Records with scene code
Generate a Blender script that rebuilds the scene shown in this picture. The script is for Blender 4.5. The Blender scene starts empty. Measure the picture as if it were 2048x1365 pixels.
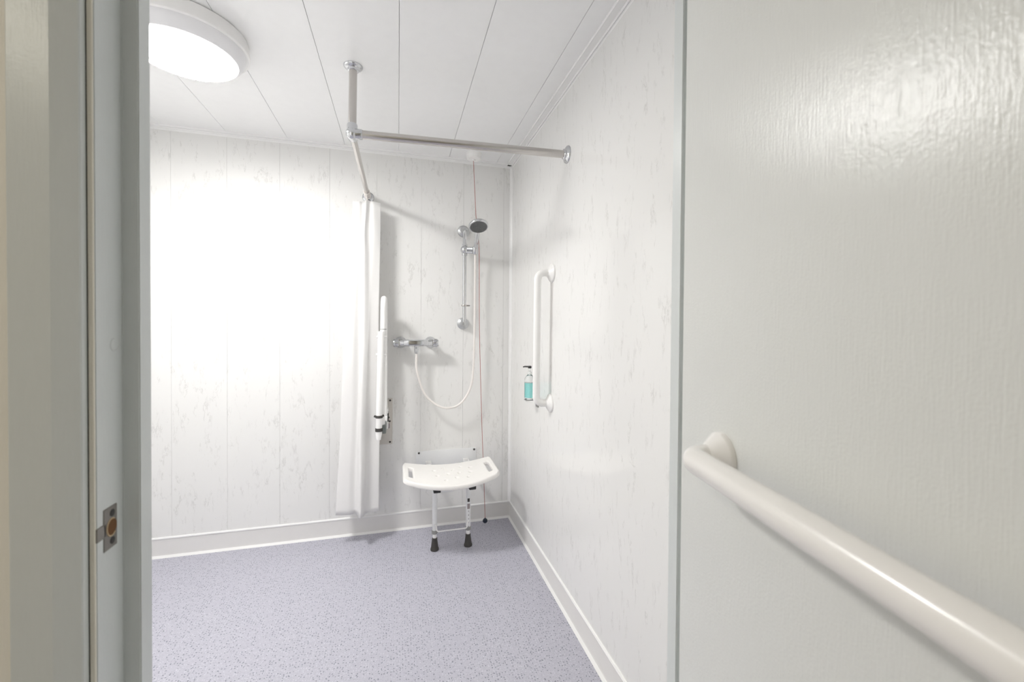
import bpy, bmesh, math, random
from mathutils import Vector, Matrix

random.seed(7)
SC = bpy.context.scene
COL = SC.collection

# ------------------------------------------------------------------ dimensions (metres)
XR, YB, CEIL, CAMH = 0.7127, 2.7369, 2.30, 1.2495
XL = -1.46  # unseen left wall, brought nearer so the room bounces more light
YA, YS, YE = 0.674, 0.730, 0.760          # door frame: corridor edge, stop, room side
JA, JB = -0.370, -0.350                   # left rebate face, left stop face
RA, RB = 0.554, 0.534                     # right rebate face, right stop face
HEAD = 2.03
SK = 0.109

# ------------------------------------------------------------------ material helpers
def new_mat(name):
    m = bpy.data.materials.new(name)
    m.use_nodes = True
    nt = m.node_tree
    return m, nt, nt.nodes, nt.links, nt.nodes['Principled BSDF']

def simple(name, col, rough=0.4, metal=0.0, spec=0.5, coat=0.0, bump=0.0, bscale=200.0):
    m, nt, N, L, b = new_mat(name)
    b.inputs['Roughness'].default_value = rough
    b.inputs['Metallic'].default_value = metal
    b.inputs['Specular IOR Level'].default_value = spec
    b.inputs['Coat Weight'].default_value = coat
    b.inputs['Coat Roughness'].default_value = 0.1
    tc = N.new('ShaderNodeTexCoord')
    nz = N.new('ShaderNodeTexNoise'); nz.inputs['Scale'].default_value = bscale * 0.12
    nz.inputs['Detail'].default_value = 4
    L.new(tc.outputs['Object'], nz.inputs['Vector'])
    mx = N.new('ShaderNodeMix'); mx.data_type = 'RGBA'
    mx.inputs[6].default_value = (*[c * 0.96 for c in col], 1)
    mx.inputs[7].default_value = (*col, 1)
    L.new(nz.outputs['Fac'], mx.inputs[0])
    L.new(mx.outputs[2], b.inputs['Base Color'])
    if bump:
        n2 = N.new('ShaderNodeTexNoise'); n2.inputs['Scale'].default_value = bscale
        n2.inputs['Detail'].default_value = 3
        L.new(tc.outputs['Object'], n2.inputs['Vector'])
        bp = N.new('ShaderNodeBump'); bp.inputs['Strength'].default_value = bump
        bp.inputs['Distance'].default_value = 0.002
        L.new(n2.outputs['Fac'], bp.inputs['Height'])
        L.new(bp.outputs['Normal'], b.inputs['Normal'])
    return m

def math_node(N, op, a=None, b=None):
    n = N.new('ShaderNodeMath'); n.operation = op
    if a is not None: n.inputs[0].default_value = a
    if b is not None: n.inputs[1].default_value = b
    return n

def wall_panel_mat():
    m, nt, N, L, b = new_mat('marble_wall_panel')
    tc = N.new('ShaderNodeTexCoord')
    mp = N.new('ShaderNodeMapping'); mp.inputs['Scale'].default_value = (1, 1, 0.30)
    L.new(tc.outputs['Object'], mp.inputs['Vector'])
    def veins(scale, width, loc):
        mp2 = N.new('ShaderNodeMapping'); mp2.inputs['Location'].default_value = loc
        L.new(mp.outputs[0], mp2.inputs['Vector'])
        n = N.new('ShaderNodeTexNoise'); n.inputs['Scale'].default_value = scale
        n.inputs['Detail'].default_value = 9; n.inputs['Roughness'].default_value = 0.68
        n.inputs['Distortion'].default_value = 0.35
        L.new(mp2.outputs[0], n.inputs['Vector'])
        s = math_node(N, 'SUBTRACT', b=0.5); L.new(n.outputs['Fac'], s.inputs[0])
        a = math_node(N, 'ABSOLUTE'); L.new(s.outputs[0], a.inputs[0])
        r = N.new('ShaderNodeMapRange'); r.inputs['From Min'].default_value = 0
        r.inputs['From Max'].default_value = width
        r.inputs['To Min'].default_value = 1; r.inputs['To Max'].default_value = 0
        L.new(a.outputs[0], r.inputs['Value'])
        # patchy mask so a vein comes and goes
        n2 = N.new('ShaderNodeTexNoise'); n2.inputs['Scale'].default_value = scale * 1.6
        n2.inputs['Detail'].default_value = 3
        mp3 = N.new('ShaderNodeMapping'); mp3.inputs['Location'].default_value = (5.1, 2.2, loc[2] + 3)
        L.new(mp.outputs[0], mp3.inputs['Vector']); L.new(mp3.outputs[0], n2.inputs['Vector'])
        r2 = N.new('ShaderNodeMapRange'); r2.inputs['From Min'].default_value = 0.55
        r2.inputs['From Max'].default_value = 0.66
        L.new(n2.outputs['Fac'], r2.inputs['Value'])
        mu = math_node(N, 'MULTIPLY'); L.new(r.outputs[0], mu.inputs[0]); L.new(r2.outputs[0], mu.inputs[1])
        return mu
    v1 = veins(13.0, 0.022, (0, 0, 0)); v2 = veins(24.0, 0.02, (3.3, 7.7, 1.9))
    mxn = math_node(N, 'MAXIMUM'); L.new(v1.outputs[0], mxn.inputs[0]); L.new(v2.outputs[0], mxn.inputs[1])
    f = math_node(N, 'MULTIPLY', b=0.28); L.new(mxn.outputs[0], f.inputs[0])
    cl = N.new('ShaderNodeTexNoise'); cl.inputs['Scale'].default_value = 3.2; cl.inputs['Detail'].default_value = 6
    L.new(mp.outputs[0], cl.inputs['Vector'])
    basec = N.new('ShaderNodeMix'); basec.data_type = 'RGBA'
    basec.inputs[6].default_value = (0.825, 0.825, 0.81, 1)
    basec.inputs[7].default_value = (0.865, 0.862, 0.85, 1)
    L.new(cl.outputs['Fac'], basec.inputs[0])
    mx = N.new('ShaderNodeMix'); mx.data_type = 'RGBA'
    mx.inputs[7].default_value = (0.30, 0.295, 0.265, 1)
    L.new(basec.outputs[2], mx.inputs[6]); L.new(f.outputs[0], mx.inputs[0])
    L.new(mx.outputs[2], b.inputs['Base Color'])
    b.inputs['Roughness'].default_value = 0.07
    b.inputs['Specular IOR Level'].default_value = 0.45
    n3 = N.new('ShaderNodeTexNoise'); n3.inputs['Scale'].default_value = 9
    L.new(tc.outputs['Object'], n3.inputs['Vector'])
    bp = N.new('ShaderNodeBump'); bp.inputs['Strength'].default_value = 0.02; bp.inputs['Distance'].default_value = 0.004
    L.new(n3.outputs['Fac'], bp.inputs['Height']); L.new(bp.outputs['Normal'], b.inputs['Normal'])
    return m

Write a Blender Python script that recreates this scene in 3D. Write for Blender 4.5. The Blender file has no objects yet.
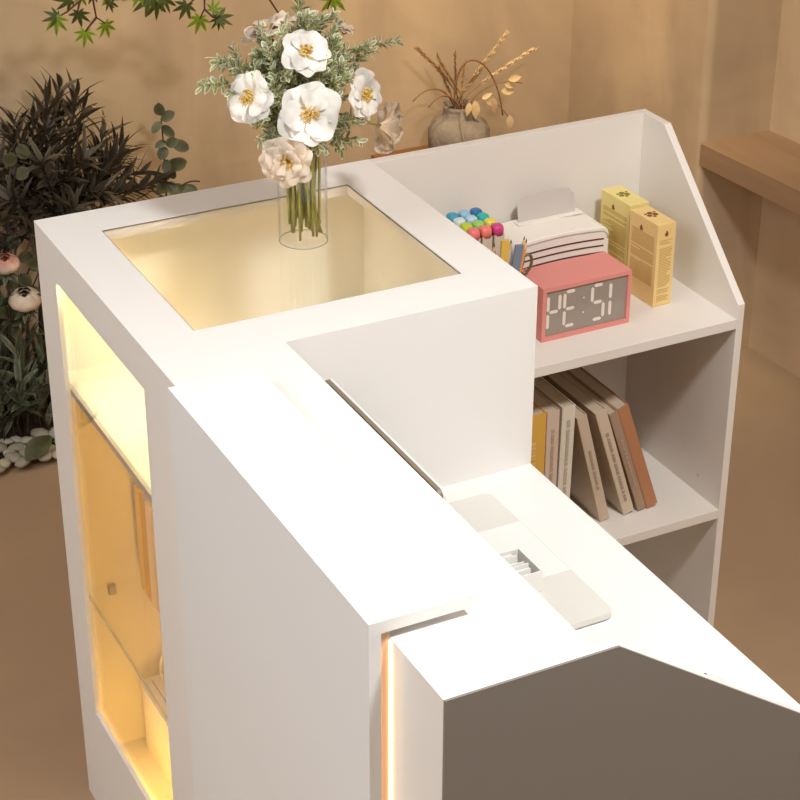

Work to do: Leave the pictures out, and restate exactly the lines from the start of the records through the one that contains "return m, nt, nt.nodes, nt.links, nt.nodes['Principled".

The reply:
Generate a Blender script that rebuilds the scene shown in this picture. The script is for Blender 4.5. The Blender scene starts empty. Measure the picture as if it were 2048x1365 pixels.
import bpy, bmesh, math, random
from mathutils import Vector, Matrix

random.seed(7)
SC = bpy.context.scene
COL = SC.collection

# ------------------------------------------------------------------ dimensions (metres)
XR, YB, CEIL, CAMH = 0.7127, 2.7369, 2.30, 1.2495
XL = -1.46  # unseen left wall, brought nearer so the room bounces more light
YA, YS, YE = 0.674, 0.730, 0.760          # door frame: corridor edge, stop, room side
JA, JB = -0.370, -0.350                   # left rebate face, left stop face
RA, RB = 0.554, 0.534                     # right rebate face, right stop face
HEAD = 2.03
SK = 0.109

# ------------------------------------------------------------------ material helpers
def new_mat(name):
    m = bpy.data.materials.new(name)
    m.use_nodes = True
    nt = m.node_tree
    return m, nt, nt.nodes, nt.links, nt.nodes['Principled BSDF']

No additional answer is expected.